WASHINGTON: The United States and India agreed on Sunday to step up cooperation to prevent the financing of violent extremist movements linked to Pakistan, officials said.

In annual talks between top economic officials, India and the United States spoke of “expanding cooperation on countering illicit financing, including targeting the financial networks and fund-raising activities of terrorist organizations,” Indian Economic Affairs Secretary Arvind Mayaram said.

Mayaram said in a statement that efforts would target groups such as Lashkar-i-Taiba and the affiliated Jamaat-ud-Dawa, which investigators blame for the 2008 siege of Mumbai that killed 166 people.

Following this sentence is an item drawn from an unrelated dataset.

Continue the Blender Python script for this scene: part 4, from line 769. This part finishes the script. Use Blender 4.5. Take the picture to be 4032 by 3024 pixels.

The statement did not provide more details on how the two sides would expand cooperation. India has been seeking to pressure the group which operates virtually in the open in Pakistan.

Mayaram also mentioned action against another Pakistan-linked movement, the Haqqani network. The group, blamed for attacks on the Indian embassy and US forces in Afghanistan, was designated last year as a terrorist group by the United States.

The talks, in Washington following annual IMF-World Bank meetings, involved US Treasury Secretary Jack Lew and Federal Reserve Chairman Ben Bernanke, along with their Indian counterparts Finance Minister P. Chidambaram and Reserve Bank of India Governor Raghuram Rajan.

The two countries agreed to keep working on a bilateral investment treaty, which President Barack Obama and Prime Minister Manmohan Singh have supported as a way to boost trade.

US companies have increasingly criticized India on trade issues including the developing economy's support of generic drugs, which advocates say are affordable for the world's poor but which Western businesses say violate patents.

The two sides, who also discussed the fiscal crisis in the United States, called for “sound macroeconomic policies, structural reforms and strong prudential frameworks” to support economic growth and market stability, Mayaram said.